--- START OF Recorded data ---

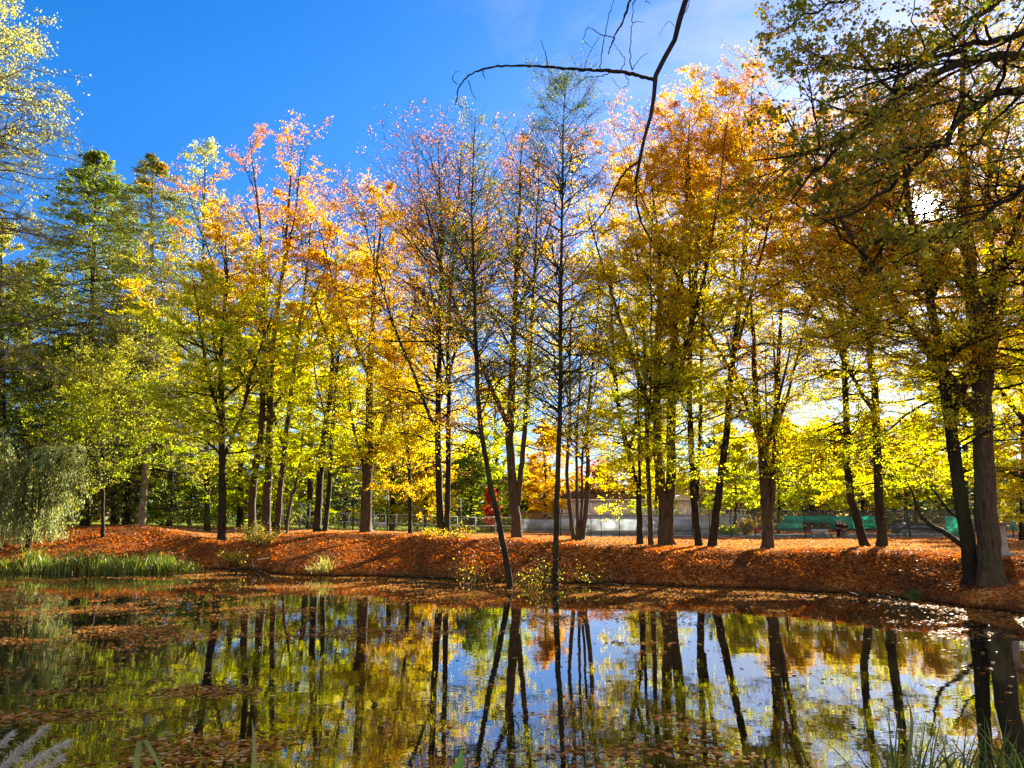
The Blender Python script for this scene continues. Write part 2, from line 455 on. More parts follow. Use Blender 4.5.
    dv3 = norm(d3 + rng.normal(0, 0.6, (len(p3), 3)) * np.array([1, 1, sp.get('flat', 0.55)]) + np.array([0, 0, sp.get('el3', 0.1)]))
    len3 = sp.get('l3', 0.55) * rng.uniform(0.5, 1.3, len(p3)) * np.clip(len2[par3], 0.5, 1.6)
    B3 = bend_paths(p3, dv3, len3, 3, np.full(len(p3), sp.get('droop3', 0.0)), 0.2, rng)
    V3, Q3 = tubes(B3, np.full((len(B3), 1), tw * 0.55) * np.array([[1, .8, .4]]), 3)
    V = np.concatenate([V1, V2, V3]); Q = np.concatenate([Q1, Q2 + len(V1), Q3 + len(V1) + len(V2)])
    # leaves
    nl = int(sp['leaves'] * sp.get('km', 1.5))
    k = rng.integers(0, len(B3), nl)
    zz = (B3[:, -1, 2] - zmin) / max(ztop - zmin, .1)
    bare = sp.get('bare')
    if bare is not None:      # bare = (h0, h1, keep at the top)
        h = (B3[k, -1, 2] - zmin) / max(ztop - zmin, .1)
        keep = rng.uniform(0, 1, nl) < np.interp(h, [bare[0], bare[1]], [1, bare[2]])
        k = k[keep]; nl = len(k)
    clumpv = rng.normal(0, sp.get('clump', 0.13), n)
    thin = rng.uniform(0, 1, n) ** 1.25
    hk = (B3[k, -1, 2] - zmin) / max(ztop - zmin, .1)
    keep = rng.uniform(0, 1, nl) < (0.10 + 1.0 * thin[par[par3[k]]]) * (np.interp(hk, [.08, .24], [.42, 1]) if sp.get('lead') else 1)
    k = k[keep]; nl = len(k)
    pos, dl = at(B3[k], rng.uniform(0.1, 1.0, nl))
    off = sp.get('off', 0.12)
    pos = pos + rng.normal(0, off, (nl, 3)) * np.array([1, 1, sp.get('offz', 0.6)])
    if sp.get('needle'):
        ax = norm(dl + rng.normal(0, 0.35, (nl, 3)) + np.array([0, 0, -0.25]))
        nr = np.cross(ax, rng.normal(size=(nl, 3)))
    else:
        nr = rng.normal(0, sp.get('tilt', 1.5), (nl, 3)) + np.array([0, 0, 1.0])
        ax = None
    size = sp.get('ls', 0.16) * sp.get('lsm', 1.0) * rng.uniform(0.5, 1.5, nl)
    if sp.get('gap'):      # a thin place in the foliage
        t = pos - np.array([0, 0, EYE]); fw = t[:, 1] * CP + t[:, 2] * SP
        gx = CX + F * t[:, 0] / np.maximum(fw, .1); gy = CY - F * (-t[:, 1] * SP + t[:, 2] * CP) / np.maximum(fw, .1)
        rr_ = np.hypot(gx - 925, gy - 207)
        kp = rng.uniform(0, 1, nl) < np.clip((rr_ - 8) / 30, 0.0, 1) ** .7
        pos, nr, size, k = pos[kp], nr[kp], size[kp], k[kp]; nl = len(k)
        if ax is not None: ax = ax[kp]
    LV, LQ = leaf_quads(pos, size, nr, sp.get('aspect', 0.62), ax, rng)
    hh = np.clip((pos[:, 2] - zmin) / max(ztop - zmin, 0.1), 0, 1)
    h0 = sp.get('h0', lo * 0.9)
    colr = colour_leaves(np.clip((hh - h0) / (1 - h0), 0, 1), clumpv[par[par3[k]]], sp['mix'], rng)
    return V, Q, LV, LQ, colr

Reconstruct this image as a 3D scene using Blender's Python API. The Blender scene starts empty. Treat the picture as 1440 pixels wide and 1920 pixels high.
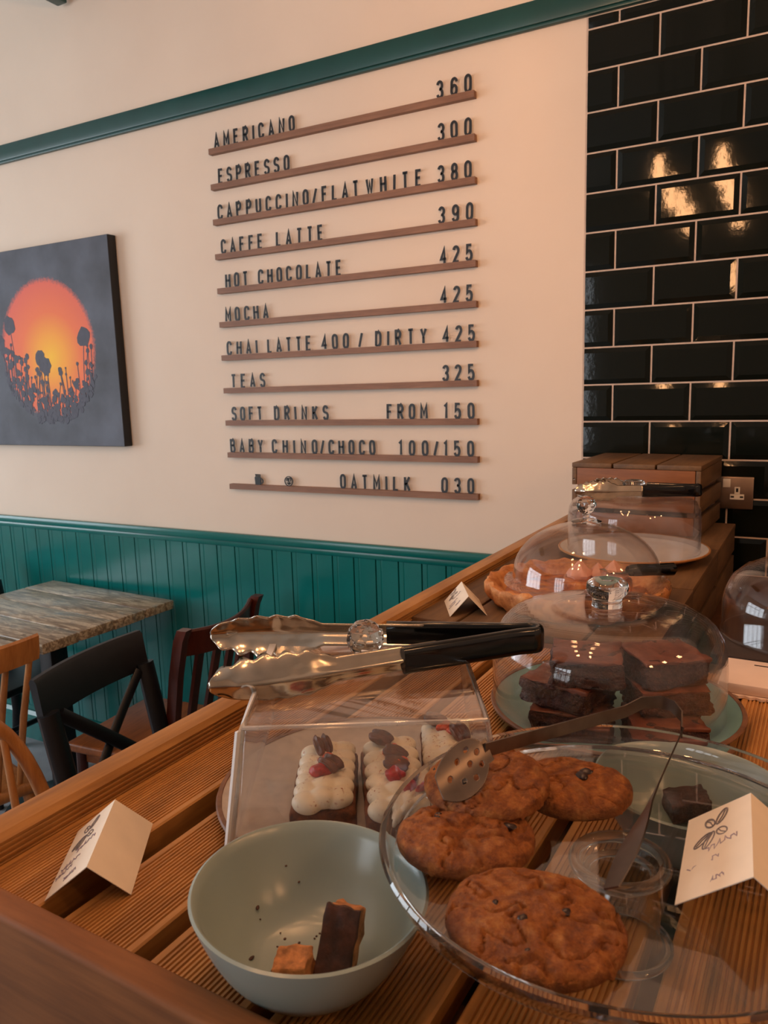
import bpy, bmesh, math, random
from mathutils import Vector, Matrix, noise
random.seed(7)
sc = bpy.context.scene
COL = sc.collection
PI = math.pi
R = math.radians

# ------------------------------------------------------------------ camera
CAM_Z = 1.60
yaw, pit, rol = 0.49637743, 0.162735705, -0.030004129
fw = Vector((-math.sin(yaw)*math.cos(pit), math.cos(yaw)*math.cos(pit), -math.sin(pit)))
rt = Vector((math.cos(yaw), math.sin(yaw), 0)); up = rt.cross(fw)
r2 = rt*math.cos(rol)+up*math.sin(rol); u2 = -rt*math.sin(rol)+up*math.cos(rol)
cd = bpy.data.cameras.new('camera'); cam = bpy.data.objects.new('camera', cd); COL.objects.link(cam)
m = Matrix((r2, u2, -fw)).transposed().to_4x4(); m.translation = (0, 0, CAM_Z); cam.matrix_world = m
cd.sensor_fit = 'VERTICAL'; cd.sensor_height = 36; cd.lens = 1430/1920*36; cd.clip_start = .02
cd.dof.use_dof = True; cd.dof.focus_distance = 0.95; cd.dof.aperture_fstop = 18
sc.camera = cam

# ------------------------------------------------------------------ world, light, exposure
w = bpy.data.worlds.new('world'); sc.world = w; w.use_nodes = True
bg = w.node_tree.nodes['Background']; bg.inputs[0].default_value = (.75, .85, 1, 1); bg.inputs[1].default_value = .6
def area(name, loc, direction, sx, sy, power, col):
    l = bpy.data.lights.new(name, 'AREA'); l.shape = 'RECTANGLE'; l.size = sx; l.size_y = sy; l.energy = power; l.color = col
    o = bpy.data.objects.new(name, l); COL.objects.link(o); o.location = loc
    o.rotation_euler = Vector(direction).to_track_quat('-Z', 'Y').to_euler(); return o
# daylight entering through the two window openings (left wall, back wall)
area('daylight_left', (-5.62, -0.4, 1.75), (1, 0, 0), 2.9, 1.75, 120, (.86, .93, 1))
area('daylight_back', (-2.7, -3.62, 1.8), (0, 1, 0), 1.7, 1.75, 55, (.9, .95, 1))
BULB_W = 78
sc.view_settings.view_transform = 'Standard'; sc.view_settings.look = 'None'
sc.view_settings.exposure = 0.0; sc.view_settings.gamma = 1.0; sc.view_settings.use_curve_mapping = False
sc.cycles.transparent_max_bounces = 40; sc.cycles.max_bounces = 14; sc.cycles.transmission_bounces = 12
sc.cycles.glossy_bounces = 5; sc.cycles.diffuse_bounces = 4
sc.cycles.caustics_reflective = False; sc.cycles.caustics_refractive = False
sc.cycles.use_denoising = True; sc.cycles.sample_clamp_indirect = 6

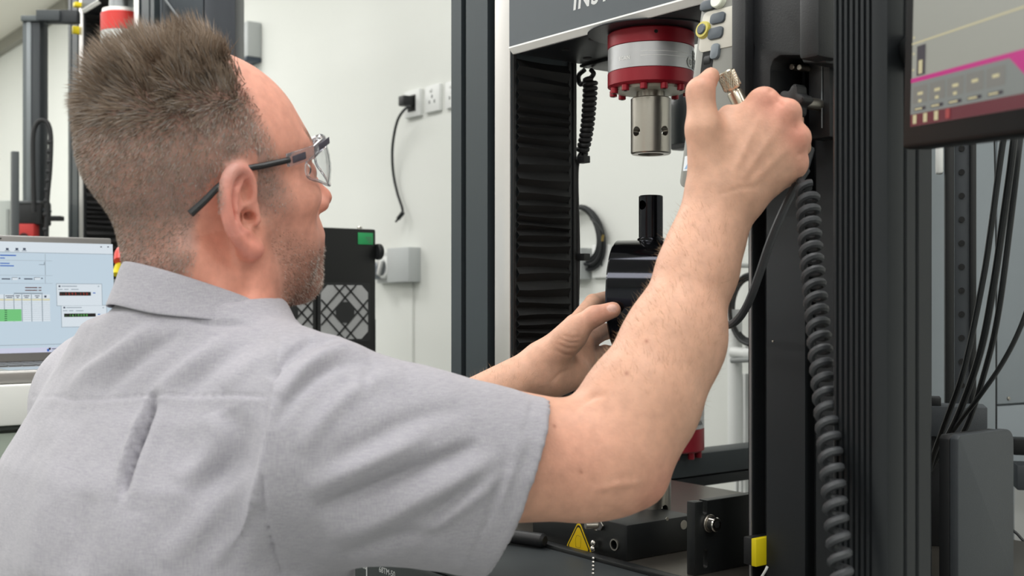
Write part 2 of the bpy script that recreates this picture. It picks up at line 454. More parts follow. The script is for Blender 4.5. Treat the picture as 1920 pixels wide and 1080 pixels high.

--- END OF Recorded data ---

Exercise directions: Repeat the listing verbatim. Skip the pictures.

Task output:
The Blender Python script for this scene continues. Write part 2, from line 455 on. More parts follow. Use Blender 4.5.
    dv3 = norm(d3 + rng.normal(0, 0.6, (len(p3), 3)) * np.array([1, 1, sp.get('flat', 0.55)]) + np.array([0, 0, sp.get('el3', 0.1)]))
    len3 = sp.get('l3', 0.55) * rng.uniform(0.5, 1.3, len(p3)) * np.clip(len2[par3], 0.5, 1.6)
    B3 = bend_paths(p3, dv3, len3, 3, np.full(len(p3), sp.get('droop3', 0.0)), 0.2, rng)
    V3, Q3 = tubes(B3, np.full((len(B3), 1), tw * 0.55) * np.array([[1, .8, .4]]), 3)
    V = np.concatenate([V1, V2, V3]); Q = np.concatenate([Q1, Q2 + len(V1), Q3 + len(V1) + len(V2)])
    # leaves
    nl = int(sp['leaves'] * sp.get('km', 1.5))
    k = rng.integers(0, len(B3), nl)
    zz = (B3[:, -1, 2] - zmin) / max(ztop - zmin, .1)
    bare = sp.get('bare')
    if bare is not None:      # bare = (h0, h1, keep at the top)
        h = (B3[k, -1, 2] - zmin) / max(ztop - zmin, .1)
        keep = rng.uniform(0, 1, nl) < np.interp(h, [bare[0], bare[1]], [1, bare[2]])
        k = k[keep]; nl = len(k)
    clumpv = rng.normal(0, sp.get('clump', 0.13), n)
    thin = rng.uniform(0, 1, n) ** 1.25
    hk = (B3[k, -1, 2] - zmin) / max(ztop - zmin, .1)
    keep = rng.uniform(0, 1, nl) < (0.10 + 1.0 * thin[par[par3[k]]]) * (np.interp(hk, [.08, .24], [.42, 1]) if sp.get('lead') else 1)
    k = k[keep]; nl = len(k)
    pos, dl = at(B3[k], rng.uniform(0.1, 1.0, nl))
    off = sp.get('off', 0.12)
    pos = pos + rng.normal(0, off, (nl, 3)) * np.array([1, 1, sp.get('offz', 0.6)])
    if sp.get('needle'):
        ax = norm(dl + rng.normal(0, 0.35, (nl, 3)) + np.array([0, 0, -0.25]))
        nr = np.cross(ax, rng.normal(size=(nl, 3)))
    else:
        nr = rng.normal(0, sp.get('tilt', 1.5), (nl, 3)) + np.array([0, 0, 1.0])
        ax = None
    size = sp.get('ls', 0.16) * sp.get('lsm', 1.0) * rng.uniform(0.5, 1.5, nl)
    if sp.get('gap'):      # a thin place in the foliage
        t = pos - np.array([0, 0, EYE]); fw = t[:, 1] * CP + t[:, 2] * SP
        gx = CX + F * t[:, 0] / np.maximum(fw, .1); gy = CY - F * (-t[:, 1] * SP + t[:, 2] * CP) / np.maximum(fw, .1)
        rr_ = np.hypot(gx - 925, gy - 207)
        kp = rng.uniform(0, 1, nl) < np.clip((rr_ - 8) / 30, 0.0, 1) ** .7
        pos, nr, size, k = pos[kp], nr[kp], size[kp], k[kp]; nl = len(k)
        if ax is not None: ax = ax[kp]
    LV, LQ = leaf_quads(pos, size, nr, sp.get('aspect', 0.62), ax, rng)
    hh = np.clip((pos[:, 2] - zmin) / max(ztop - zmin, 0.1), 0, 1)
    h0 = sp.get('h0', lo * 0.9)
    colr = colour_leaves(np.clip((hh - h0) / (1 - h0), 0, 1), clumpv[par[par3[k]]], sp['mix'], rng)
    return V, Q, LV, LQ, colr

Reconstruct this image as a 3D scene using Blender's Python API. The Blender scene starts empty. Treat the picture as 1440 pixels wide and 1920 pixels high.
import bpy, bmesh, math, random
from mathutils import Vector, Matrix, noise
random.seed(7)
sc = bpy.context.scene
COL = sc.collection
PI = math.pi
R = math.radians

# ------------------------------------------------------------------ camera
CAM_Z = 1.60
yaw, pit, rol = 0.49637743, 0.162735705, -0.030004129
fw = Vector((-math.sin(yaw)*math.cos(pit), math.cos(yaw)*math.cos(pit), -math.sin(pit)))
rt = Vector((math.cos(yaw), math.sin(yaw), 0)); up = rt.cross(fw)
r2 = rt*math.cos(rol)+up*math.sin(rol); u2 = -rt*math.sin(rol)+up*math.cos(rol)
cd = bpy.data.cameras.new('camera'); cam = bpy.data.objects.new('camera', cd); COL.objects.link(cam)
m = Matrix((r2, u2, -fw)).transposed().to_4x4(); m.translation = (0, 0, CAM_Z); cam.matrix_world = m
cd.sensor_fit = 'VERTICAL'; cd.sensor_height = 36; cd.lens = 1430/1920*36; cd.clip_start = .02
cd.dof.use_dof = True; cd.dof.focus_distance = 0.95; cd.dof.aperture_fstop = 18
sc.camera = cam

# ------------------------------------------------------------------ world, light, exposure
w = bpy.data.worlds.new('world'); sc.world = w; w.use_nodes = True
bg = w.node_tree.nodes['Background']; bg.inputs[0].default_value = (.75, .85, 1, 1); bg.inputs[1].default_value = .6
def area(name, loc, direction, sx, sy, power, col):
    l = bpy.data.lights.new(name, 'AREA'); l.shape = 'RECTANGLE'; l.size = sx; l.size_y = sy; l.energy = power; l.color = col
    o = bpy.data.objects.new(name, l); COL.objects.link(o); o.location = loc
    o.rotation_euler = Vector(direction).to_track_quat('-Z', 'Y').to_euler(); return o
# daylight entering through the two window openings (left wall, back wall)
area('daylight_left', (-5.62, -0.4, 1.75), (1, 0, 0), 2.9, 1.75, 120, (.86, .93, 1))
area('daylight_back', (-2.7, -3.62, 1.8), (0, 1, 0), 1.7, 1.75, 55, (.9, .95, 1))
BULB_W = 78
sc.view_settings.view_transform = 'Standard'; sc.view_settings.look = 'None'
sc.view_settings.exposure = 0.0; sc.view_settings.gamma = 1.0; sc.view_settings.use_curve_mapping = False
sc.cycles.transparent_max_bounces = 40; sc.cycles.max_bounces = 14; sc.cycles.transmission_bounces = 12
sc.cycles.glossy_bounces = 5; sc.cycles.diffuse_bounces = 4
sc.cycles.caustics_reflective = False; sc.cycles.caustics_refractive = False
sc.cycles.use_denoising = True; sc.cycles.sample_clamp_indirect = 6

Write part 2 of the bpy script that recreates this picture. It picks up at line 454. More parts follow. The script is for Blender 4.5. Treat the picture as 1920 pixels wide and 1080 pixels high.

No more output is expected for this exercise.